South English Legendary


The South English Legendary is a Middle English hagiographic work, best preserved in Harley MS 2277 and CCCC 145, which contain 92 narrative lives, extremely varied in length, usually including one of two prologues and often including a life of Christ and/or temporal items. The collection also includes lives of "anti-saints" Judas and Pilate.
It is written in verse with a line of fourteen syllables and seven stresses but with much irregularity and deviation, the same metre as the Chronicle attributed to Robert of Gloucester, with certain lives appearing in both, suggesting complex forms of textual entanglement. The South English Legendary grew as it was copied, and later manuscripts often add in new saints' lives.

Manuscripts

Only three Middle English texts have survived in more copies: Piers Plowman, The Canterbury Tales and the Prick of Conscience.

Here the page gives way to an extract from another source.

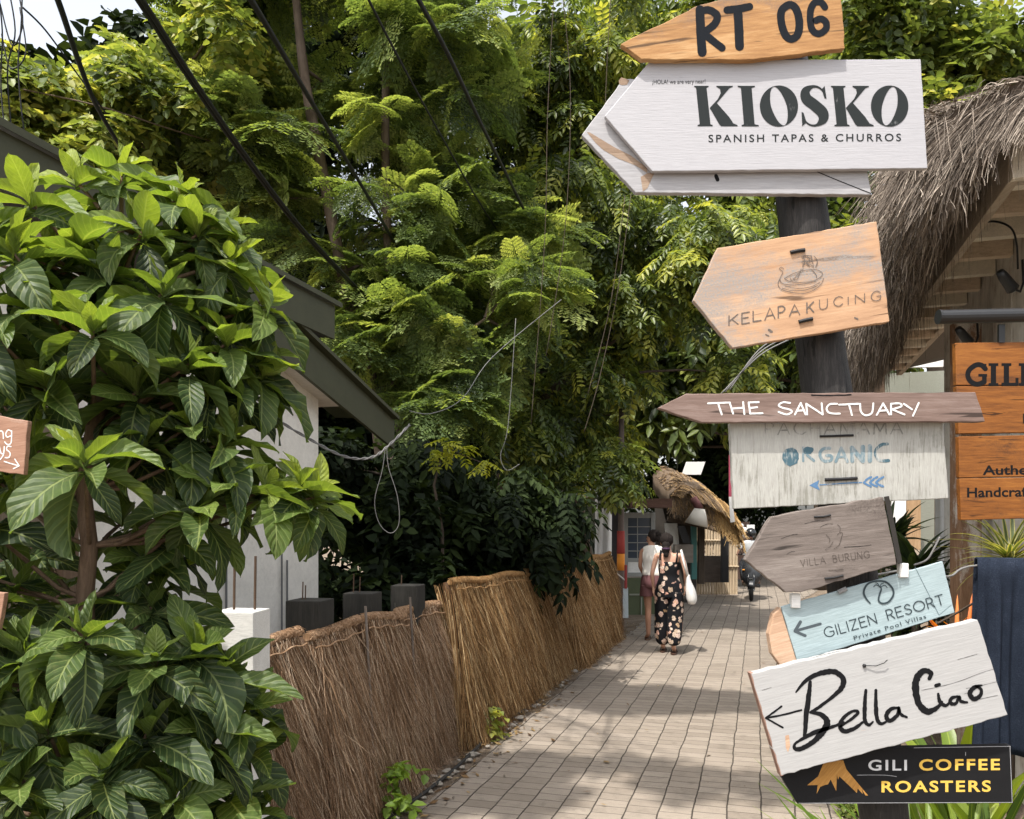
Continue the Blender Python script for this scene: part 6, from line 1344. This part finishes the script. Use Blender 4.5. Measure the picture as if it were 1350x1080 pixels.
# stall with the glazed hatch
ks = root('kiosk', g0(840, 16.0), 'small grey and green stall with a glazed hatch behind the two women', 'stall'); Yk = 16.0
M_KG = m_paint("grey_frame_paint", (.30, .31, .30), (.2, .18, .15), .25, axis='z', dirt=.3); M_KGR = m_flat("olive_green_panel", (.085, .100, .055), .8, .25, 8); M_PANE = m_flat("blue_dark_pane", (.035, .050, .075), .12, .2, 3, .6)
g = MB()
for a in ((822, 828, 676, 760), (858, 864, 676, 760), (828, 858, 676, 683), (828, 858, 736, 741), (828, 858, 755, 760)):
    q = plank_px([(a[0], a[2]), (a[1], a[2]), (a[1], a[3]), (a[0], a[3])], Yk, .06); g.add(q.v, q.f)
g.build('hatch_frame', M_KG, ks, bevel=.004)
plank_px([(828, 683), (858, 683), (858, 736), (828, 736)], Yk+.03, .02).build('window_pane', M_PANE, ks)
g = MB()
for y in (694, 704, 715, 726): q = plank_px([(828, y), (858, y), (858, y+1.1), (828, y+1.1)], Yk+.012, .012); g.add(q.v, q.f)
for x in (840,): q = plank_px([(x, 683), (x+1, 683), (x+1, 736), (x, 736)], Yk+.014, .008); g.add(q.v, q.f)
g.build('glazing_bar', M_KG, ks)
plank_px([(828, 741), (858, 741), (858, 755), (828, 755)], Yk+.02, .02).build('label_panel', M_WHT, ks)
ik = Ink(Yk+.018); ik.text("a", 848, 753.5, 857, 753.5, 15, .05); ik.done('lettering', M_INK, ks)
plank_px([(812, 762), (872, 762), (872, 856), (812, 856)], Yk+.02, .06).build('green_panel', M_KGR, ks)
for x, y0, y1 in ((845, 788, 826),): plank_px([(x, y0), (x+1.6, y0), (x+1.6, 852), (x, 852)], Yk-.01, .02).build('pipe', M_GREY, ks)
plank_px([(830, 783), (847, 783), (847, 785), (830, 785)], Yk-.012, .02).build('rail', M_GREY, ks)
plank_px([(800, 640), (822, 640), (822, 856), (800, 856)], Yk+.1, .1).build('side_wall', m_flat("dark_side", (.045, .042, .045), .9, .4), ks)
g = MB(); g.beam(P(826, 664, Yk-.6), P(880, 664, Yk-.6), .9, .16); g.build('eave_beam', m_wood("reddish_beam", (.05, .028, .02), (.11, .06, .045), (.18, .11, .085)), ks)
plank_px([(864, 660), (918, 660), (918, 800), (864, 800)], Yk+2.4, .08).build('back_wall', m_flat("shadowy_back_wall", (.06, .052, .045), .9, .5, 5), ks)
panel(876, 893, 690, 735, 17.6, m_flat("pale_grey_board", (.42, .41, .38), .8, .2, 6), 'board', 'pale grey board leaning inside the shaded stall front', 'board', skew=4)
panel(890, 914, 718, 742, 17.4, m_wood("grey_counter", (.10, .085, .07), (.2, .175, .15), (.3, .27, .24)), 'counter', 'grey plank counter beside the teal post', 'counter', th=.5)
panel(893, 903, 694, 716, 17.2, M_BLK, 'menu_board', 'small tilted black board on the grey counter', 'board', skew=8)
panel(912, 919, 686, 764, 17.8, m_flat("teal_paint", (.050, .155, .145), .6, .3, 8), 'post', 'teal painted post under the thatch awning', 'post', th=.12)
panel(921, 929, 684, 770, 18.0, M_B2, 'post', 'dark brown post just right of the teal post', 'post', th=.14)
# thatch awning
aw = root('thatch_awning', P(925, 660, 18), 'small shaggy thatch awning with golden fringe at the lane end', 'awning')
def awning():
    rng = np.random.default_rng(3); prof = [(876, 640), (888, 626), (905, 630), (925, 638), (943, 648), (956, 662), (962, 680)]
    und = [(955, 696), (942, 690), (926, 680), (908, 668), (892, 662), (876, 658)]
    loop = prof+und; V = []; n = len(loop); Ys = np.linspace(17.3, 19.6, 9)
    for Y in Ys:
        for x, y in loop: q = P(x, y, 18); V.append((q.x+.02*math.sin(Y*7+x), Y, q.z+.04*math.sin(Y*3+x*.2)+(Y-18.0)*.24-.10))
    Fq = [(i*n+k, i*n+(k+1) % n, (i+1)*n+(k+1) % n, (i+1)*n+k) for i in range(len(Ys)-1) for k in range(n)]
    h2 = n//2
    for e in (0, len(Ys)-1):
        for k in range(5): Fq.append((e*n+k, e*n+k+1, e*n+n-2-k, e*n+n-1-k))
    m = 4200; k = 5; t = rng.uniform(0, 6, m); i0 = np.minimum(t.astype(int), 5); f = t-i0; pr = np.array([tuple(P(x, y, 18)) for x, y in prof])
    p = pr[i0]*(1-f)[:, None]+pr[i0+1]*f[:, None]; d = pr[i0+1]-pr[i0]; d /= np.linalg.norm(d, axis=1, keepdims=True); p[:, 1] = rng.uniform(17.25, 19.6, m); front = rng.random(m) < .45; p[front, 1] = 17.28-rng.uniform(0, .05, front.sum())
    L = rng.uniform(.15, .36, m); P_ = np.zeros((m, k, 3))
    for q in range(k):
        g_ = q/(k-1); P_[:, q] = p+d*(L*g_)[:, None]*.9; P_[:, q, 2] -= L*(.2*g_+.6*g_*g_)*.8-.02; P_[:, q, 1] -= L*g_*.12; P_[:, q, 0] += rng.normal(0, .01, m); P_[:, q, 2] += (p[:, 1]-18.0)*.24-.10-L*g_*.22; P_[:, q, 1] -= L*g_*.5
    m3 = 1700; t3 = rng.uniform(0, 6, m3); j0 = np.minimum(t3.astype(int), 5); f3 = (t3-j0)[:, None]; pu = np.array([tuple(P(x, y, 18)) for x, y in und[::-1]]+[tuple(P(*und[0], 18))])
    top3 = pr[j0]*(1-f3)+pr[j0+1]*f3; bot3 = pu[j0]*(1-f3)+pu[np.minimum(j0+1, 5)]*f3; p3 = top3+(bot3-top3)*rng.uniform(0, .8, m3)[:, None]; p3[:, 1] = 17.29; p3[:, 2] += -.27
    L3 = rng.uniform(.12, .3, m3); E3 = np.zeros((m3, k, 3)); dx3 = rng.normal(.05, .08, m3)
    for q in range(k):
        g_ = q/(k-1); E3[:, q] = p3; E3[:, q, 0] += dx3*g_; E3[:, q, 2] -= L3*g_; E3[:, q, 1] -= .03+.05*g_
    P_ = np.vstack([P_, E3]); t = np.concatenate([t, t3]); m += m3
    tint = np.clip(np.where(t > 3.2, rng.uniform(.5, 1, m), rng.uniform(.1, .68, m)), 0, 1)
    V1, F1, T1 = ribbons(P_, rng.uniform(.010, .022, m), tint, rng=rng)
    np_mesh('thatch', np.vstack([np.array(V), V1]), np.vstack([np.array(Fq), F1+len(V)]), m_straw("awning_straw", [(0, (.12, .085, .06)), (.45, (.30, .22, .15)), (.7, (.55, .34, .13)), (1, (.72, .50, .23))]), aw, attrs={'tint': np.concatenate([np.full(len(V), .15), T1])})
awning()
g = MB(); g.beam(P(880, 684, 17.6), P(958, 700, 17.6), .10, .10); g.build('beam', M_B2, aw)
lp = root('hanging_lamp', P(918, 680, 17.0), 'off white lamp shade with red top hanging under the thatch awning', 'lamp')
g = MB(); a = P(914, 694, 17.0); g.tube([P(922, 671, 17), P(921, 680, 17), P(918, 692, 17)], [.11, .17, .24], 20); g.build('shade', m_flat("off_white_shade", (.55, .52, .46), .8, .1), lp, smooth=True)
g = MB(); g.tube([P(914, 656, 17), P(922, 671, 17)], [.07, .09], 14); g.build('cap', m_flat("red_cap", (.11, .045, .045), .8), lp, smooth=True)
panel(905, 930, 609, 626, 19.5, M_SHEET, 'board', 'white board tilted above the thatch awning', 'board', skew=-6)
fl = root('flag', P(963, 660, 16.5), 'narrow red and white flag at the edge of the pale ORGANIC sign', 'flag')
plank_px([(961, 600), (964, 600), (965, 655), (961, 655)], 16.5, .02).build('red_cloth', m_flat("flag_red", (.35, .06, .10), .8), fl)
plank_px([(961, 655), (965, 655), (969, 688), (963, 689)], 16.5, .02).build('white_cloth', M_SHEET, fl)
# bamboo screen
bf = root('bamboo_fence', g0(950, 20.5), 'pale bamboo screen beside the black post at the lane end', 'fence'); M_BAM = m_wood("pale_bamboo", (.34, .25, .16), (.52, .41, .28), (.66, .55, .40), axis='z', grain=20)
g = MB()
for i in range(19):
    x = 906+i*3.6; a = P(x, 778, 20.5); b = P(x+R.uniform(-.6, .6), 694+R.uniform(-2, 2), 20.5); g.tube([Vector((a.x, 20.5, 0)), b], .032+R.uniform(-.004, .004), 8)
g.build('bamboo_slats', M_BAM, bf)
g = MB()
for y in (712, 746): g.tube([P(905, y, 20.45), P(974, y+1, 20.45)], .02, 6)
g.build('rail', M_BAM, bf)
panel(928, 953, 733, 768, 19.9, m_wood("dark_brick_brown", (.05, .04, .032), (.10, .08, .065), (.16, .13, .11)), 'low_wall', 'low dark brown plank wall in front of the bamboo', 'wall', th=.1)
panel(952, 961, 699, 768, 19.4, m_flat("black_post", (.018, .018, .018), .7), 'post', 'black square post in front of the bamboo screen', 'post', th=.16)
panel(966, 988, 688, 764, 23.0, m_wood("red_brown_wall", (.07, .04, .03), (.15, .095, .075), (.22, .16, .13), axis='z'), 'far_wall', 'red brown wall at the far end of the lane', 'wall', th=.1)
panel(984, 1120, 692, 745, 31.0, m_flat("far_cream_wall", (.30, .27, .22), .9, .4, 4), 'far_wall', 'cream wall closing the lane behind the scooter', 'wall', th=.1)
g = MB()
for i, (x, y, rr_) in enumerate(((972, 694, .16), (980, 700, .15), (976, 706, .14))): g.blob(P(x, y, 20.8), (rr_, rr_*.8, rr_*.7), 14, 9, lambda d: 1+.12*math.sin(6*d.x+9*d.z+i))
o = g.build('cloth_bundle', M_SHEET, None, tuple(P(976, 702, 20.8)), True); tag(o, 'white cloth bundle hung by the far end of the bamboo screen', 'cloth')
panel(985, 995, 692, 702, 20.6, M_SHEET, 'board', 'small white board beside the scooter rider\'s head', 'board')
# boards beyond, between the signs; the white one stands in for a bright gap
panel(1176, 1196, 660, 700, 13.5, M_SHEET, 'board', 'white panel standing in for the bright gap behind the dark cordyline', 'board')
panel(1196, 1214, 655, 725, 12.6, m_wood("tan_board", (.25, .15, .08), (.42, .27, .15), (.55, .38, .24), axis='z'), 'board', 'tan board in the gap behind the dark cordyline', 'board')
panel(1214, 1232, 650, 740, 12.9, M_GREY, 'board', 'grey green board in the gap left of the plank post', 'board')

The number of surviving manuscripts is telling of how popular the South English Legendary was.
Over sixty manuscripts containing all or part of the South English Legendary survive. Dialect and affiliations are the main evidence for the origin of a given manuscript, because for many of these manuscripts the provenance is lacking.
The Bodleian Library houses the oldest manuscript, which is estimated to have been written in 1265, although Horstmann dated it to 1280-90. It is likely that the manuscript elements were being worked on for many years in advance of its compilation.
The major manuscripts containing versions of the Legendary are:
Manfred Görlach concluded that the initial collection of saints' lives comprising the South English Legendary was created c. 1270-85. This has largely been supported by subsequent scholarship.
Dialectal evidence suggests that the text was composed initially in the South-West or West Midlands of England.
Who first compiled the Legendary is made difficult by two characteristics of the text. The first is its popular style, emphasizing narrative over theological concerns. The second is its wide distribution, which does not correspond clearly to any particular clerical order. Görlach provides a succinct and accurate summary of the theories put forward before his own assessment in 1974. In 1887, Horstmann first suggested the larger Benedictine house in Gloucester as the origin of the Legendary. J. E. Wells in his 1916 Manual of the Writings in Middle English 1050-1400, which was influenced by Horstmann, also suggested Benedictine monks. G.H. Gerould, in his 1916 Saints' Legends, agreed with the theory that Benedictine monks created the Legendary. In 1927, B. D. Brown in the EETS Southern Passion argued instead that friars created the text. M. E. Wells, in two articles, agreed with Brown as did Hinnebusch in 1951. In 1960, Kasmann allowed the possibility of a Cistercian origin for the Legendary. T. Wolpers, in his Heiligen legende in 1964, allowed the possibility of either Benedictines or Cistercians, but found the evidence strongest for a mendicant origin, presumably intended for preaching to a lay audience. L. Braswell in 1971, while acknowledging the possibility of either Benedictine monks or Cistercians, also suggested that the Legendary may have originated among secular clergy, but more probably Augustinian canons. Finally, Görlach makes a tentative argument in favour of a smaller 'core' Legendary compiled for a Benedictine house of either monks or nuns and acquiring layers of influence as it spread first to other religious houses and from there to a lay audience.